Zudem bemängeln die Fachleute, dass Lokalregierungen den Bau neuer Kohlekraftwerke als einfache Lösung ansehen, um ihre Stromkapazitäten zu sichern. "Zwischen den Provinzen gibt es Koordinierungsprobleme und der Strom wird nicht unbedingt in die nächste Provinz geleitet, falls zu viel oder zu wenig da ist", sagt Grünberg zum stern. Kritiker befürchten, dass so regionale Versorgungspflichten in den Vordergrund rücken – und nicht der Klimaschutz.

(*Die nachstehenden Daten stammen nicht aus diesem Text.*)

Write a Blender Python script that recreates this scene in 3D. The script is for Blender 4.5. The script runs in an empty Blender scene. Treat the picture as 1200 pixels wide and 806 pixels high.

Ich denke, dass wir in den letzten Jahren der Blütephase sind
Zudem fehlt China eine Strategie für den Kohleausstieg. 2060 will das Land klimaneutral sein. Im anstehenden Fünfjahresplan hat Peking seine Klimaziele aber noch nicht berücksichtigt. Dennoch geht Grünberg davon aus, dass Kohlegenehmigungen demnächst zurückgehen werden. Der Bauboom sei weder notwendig noch gebe es marktwirtschaftliche Gründe, sagt Grünberg. Viele Kohlekraftwerke liefen ohnehin nur mit halber Auslastung. China wisse längst, dass erneuerbare Energien die billigere und sauberere Alternative seien. "Ich denke, dass wir in den letzten Jahren der Blütephase sind und Kohle immer weniger relevant wird", meint der Experte.

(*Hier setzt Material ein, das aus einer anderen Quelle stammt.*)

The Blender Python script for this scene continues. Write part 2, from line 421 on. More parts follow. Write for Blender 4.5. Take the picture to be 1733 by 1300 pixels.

Zwar böten die Werke viele Arbeitsplätze, aber die Tätigkeiten würden mechanischer werden. Zudem investierten einige große chinesische Kohleunternehmen ebenfalls in erneuerbare Energien. Die chinesische Kohlelobby, sagt Grünberg, werde so in den kommenden Jahren an Bedeutung verlieren.